--- START Dataset extract ---

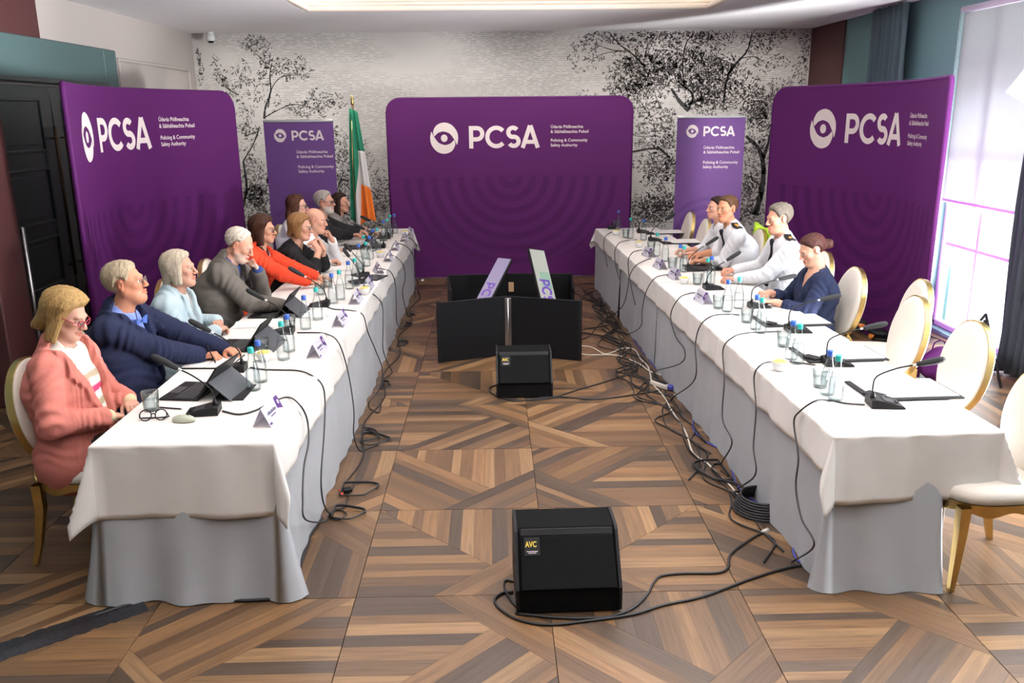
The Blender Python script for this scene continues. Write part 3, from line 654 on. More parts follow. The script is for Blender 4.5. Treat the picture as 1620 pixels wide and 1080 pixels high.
def hand_shape(side, curl, spread=.06, thumb_in=.3):
    """wrist at origin, fingers along +Y, back of hand +Z; side=+1 puts the thumb at -X (right hand, palm down)"""
    s = Shape(); tx = -side
    xs_ = [tx * .030, tx * .010, tx * -.010, tx * -.028]; Ls = [.072, .080, .075, .060]
    s.rc((0, -.03, 0), (0, .012, 0), .027, .026, .02, sc=(1.05, 1, .82))
    for i, x in enumerate(xs_):
        kn = np.array([x, .088 - .006 * abs(i - 1.2), .004]); s.rc((x * .55, .012, 0), kn, .0155, .0120, .012)
        a = 0.0; p = kn; r = .0098 - (.001 if i == 3 else 0)
        for j, fr in enumerate((.45, .31, .24)):
            a += math.radians(curl * (1.0, 1.0, .75)[j] * (1 + .08 * i)); sx = spread * (x / .03) * .5
            d = np.array([sx, math.cos(a), -math.sin(a)]); d /= np.linalg.norm(d); q = p + d * Ls[i] * fr; s.rc(p, q, r, r * .9, .004); p = q; r *= .9
    p = np.array([tx * .022, .020, -.006]); a0 = .85 - thumb_in * .6
    d = np.array([tx * math.sin(a0), math.cos(a0), -.35]); d /= np.linalg.norm(d); q = p + d * .045; s.rc(p, q, .0145, .0115, .012)
    d2 = d + np.array([-tx * thumb_in, .25, -.1]); d2 /= np.linalg.norm(d2); q2 = q + d2 * .032; s.rc(q, q2, .0112, .0100, .005)
    d3 = d2 + np.array([-tx * thumb_in * .8, .1, -.1]); d3 /= np.linalg.norm(d3); s.rc(q2, q2 + d3 * .026, .0100, .0080, .005)
    return s
def ik(S, W, l1, l2, pole):
    S, W, pole = A_(S), A_(W), A_(pole); d = W - S; L = np.linalg.norm(d)
    if L > (l1 + l2) * .995: W = S + d / L * (l1 + l2) * .995; d = W - S; L = np.linalg.norm(d)
    u = d / L; a = (l1 * l1 - l2 * l2 + L * L) / (2 * L); h = math.sqrt(max(0, l1 * l1 - a * a)); pv = pole - (pole @ u) * u; pv /= np.linalg.norm(pv)
    return S + u * a + pv * h, W
def rotm(yaw, pitch, roll=0):
    return np.array(Matrix.Rotation(math.radians(yaw), 3, 'Z') @ Matrix.Rotation(math.radians(pitch), 3, 'X') @ Matrix.Rotation(math.radians(roll), 3, 'Y'))

def sstep(x): x = np.clip(x, 0, 1); return x * x * (3 - 2 * x)
def hair_shape(kind):
    """hair as a shell of varying thickness grown on the skull, thinning to nothing at the hairline"""
    s = Shape(); sk = Shape().el((0, -.014, .034), (.0755, .0965, .0795)).el((0, .028, -.030), (.059, .060, .078), .03)
    thick, y0, z0, low, top = {'short': (.009, .056, .060, .0, .5), 'short_full': (.014, .054, .058, .006, .5), 'receding': (.010, .030, .070, .004, .2), 'bald': (.006, -.035, .040, .0, -1.0), 'bob': (.020, .066, .066, .02, .25), 'bob_long': (.022, .074, .056, .02, .3), 'bob_flip': (.028, .068, .060, .02, .3),
                               'long': (.016, .066, .066, .02, .2), 'bun': (.012, .066, .068, .0, .2)}[kind]
    def shell(X, Y, Z):
        xx = np.abs(X); gf = -.83 * (Y - y0) + .55 * (Z - z0) + (.16 * xx if kind in ('receding', 'short', 'short_full') else -.10 * xx) - (.010 * np.exp(-((xx - .045) / .014) ** 2) if kind in ('short_full', 'receding', 'short') else 0)
        gl = (Z + .030 + low) - .42 * (Y - .01); g = np.minimum(gf, gl)
        if kind == 'bald': g = np.minimum(g, .045 - Z + .0 * Y)
        ear = np.sqrt(((Y + .004) / .024) ** 2 + ((Z + .008) / .034) ** 2) - 1
        if kind in ('short', 'short_full', 'receding', 'bald', 'bun'): g = np.minimum(g, np.where(xx > .05, ear * .022, 1))
        t = sstep(g / .020); wav = .0014 * np.sin(150 * X + 60 * Y + 3 * np.sin(55 * Z)) + .0012 * np.sin(210 * Y - 120 * Z + 2 * np.sin(70 * X))
        return sk.ev(X, Y, Z) - t * (thick * (1 + top * sstep(Z / .10)) + wav) + (1 - t) * .006
    s.fn(shell, (-.125, -.15, -.13), (.125, .13, .165), .01)
    if kind in ('bob', 'bob_long', 'bob_flip', 'long'):
        zb = {'bob': -.098, 'bob_long': -.130, 'bob_flip': -.128, 'long': -.14}[kind]; fl = kind == 'bob_flip'
        for x in (-1, 1):
            s.rc((x * .066, -.018, .05), (x * (.080 if not fl else .098), .006, zb + .012), .030, .022, .025, sc=(.75, 1.5, 1))
        s.rc((0, -.055, .03), (0, -.074 if not fl else -.108, zb + .022), .068, .052, .03, sc=(1.42, .82, 1))
        if kind == 'long': s.rc((0, -.085, -.10), (.06, -.03, -.30), .060, .026, .04, sc=(1.5, .7, 1)).rc((.06, -.02, -.10), (.085, .05, -.28), .036, .018, .03)
        s.fn(lambda X, Y, Z: np.sqrt((X / 1.0) ** 2 + ((Y - .085) / 1.25) ** 2) - .066 + .25 * np.maximum(0, Z - .02), (-.14, -.02, -.16), (.14, .16, .075), .010, 'd')   # face opening
        if kind != 'long': s.fn(lambda X, Y, Z: Z - zb - (.0 if not fl else -.14 * Y) + .004 * np.sin(X * 160 + Y * 120), (-9, -9, -9), (9, 9, 9), .006, 'd')
        s.fn(lambda X, Y, Z: np.sqrt(X ** 2 + (Y - .01) ** 2) - .056 + np.maximum(0, Z + .03) * 3, (-.1, -.1, -.2), (.1, .1, 0), .01, 'd')
    if kind == 'bun':
        s.rc((0, -.085, .0), (0, -.105, -.018), .040, .032, .03).el((0, -.138, -.020), (.042, .036, .042), .010).el((.012, -.160, -.048), (.024, .022, .022), .01).el((-.02, -.155, -.01), (.022, .02, .022), .008)
    return s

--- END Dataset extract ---

Task prompt –
Copy exactly the lines running from the beginning of the listing through the line that has "return np.array(Matrix.Rotation(math.radians(yaw), 3, 'Z')". Drop the pictures.

Task solution –
The Blender Python script for this scene continues. Write part 3, from line 654 on. More parts follow. The script is for Blender 4.5. Treat the picture as 1620 pixels wide and 1080 pixels high.
def hand_shape(side, curl, spread=.06, thumb_in=.3):
    """wrist at origin, fingers along +Y, back of hand +Z; side=+1 puts the thumb at -X (right hand, palm down)"""
    s = Shape(); tx = -side
    xs_ = [tx * .030, tx * .010, tx * -.010, tx * -.028]; Ls = [.072, .080, .075, .060]
    s.rc((0, -.03, 0), (0, .012, 0), .027, .026, .02, sc=(1.05, 1, .82))
    for i, x in enumerate(xs_):
        kn = np.array([x, .088 - .006 * abs(i - 1.2), .004]); s.rc((x * .55, .012, 0), kn, .0155, .0120, .012)
        a = 0.0; p = kn; r = .0098 - (.001 if i == 3 else 0)
        for j, fr in enumerate((.45, .31, .24)):
            a += math.radians(curl * (1.0, 1.0, .75)[j] * (1 + .08 * i)); sx = spread * (x / .03) * .5
            d = np.array([sx, math.cos(a), -math.sin(a)]); d /= np.linalg.norm(d); q = p + d * Ls[i] * fr; s.rc(p, q, r, r * .9, .004); p = q; r *= .9
    p = np.array([tx * .022, .020, -.006]); a0 = .85 - thumb_in * .6
    d = np.array([tx * math.sin(a0), math.cos(a0), -.35]); d /= np.linalg.norm(d); q = p + d * .045; s.rc(p, q, .0145, .0115, .012)
    d2 = d + np.array([-tx * thumb_in, .25, -.1]); d2 /= np.linalg.norm(d2); q2 = q + d2 * .032; s.rc(q, q2, .0112, .0100, .005)
    d3 = d2 + np.array([-tx * thumb_in * .8, .1, -.1]); d3 /= np.linalg.norm(d3); s.rc(q2, q2 + d3 * .026, .0100, .0080, .005)
    return s
def ik(S, W, l1, l2, pole):
    S, W, pole = A_(S), A_(W), A_(pole); d = W - S; L = np.linalg.norm(d)
    if L > (l1 + l2) * .995: W = S + d / L * (l1 + l2) * .995; d = W - S; L = np.linalg.norm(d)
    u = d / L; a = (l1 * l1 - l2 * l2 + L * L) / (2 * L); h = math.sqrt(max(0, l1 * l1 - a * a)); pv = pole - (pole @ u) * u; pv /= np.linalg.norm(pv)
    return S + u * a + pv * h, W
def rotm(yaw, pitch, roll=0):
    return np.array(Matrix.Rotation(math.radians(yaw), 3, 'Z') @ Matrix.Rotation(math.radians(pitch), 3, 'X') @ Matrix.Rotation(math.radians(roll), 3, 'Y'))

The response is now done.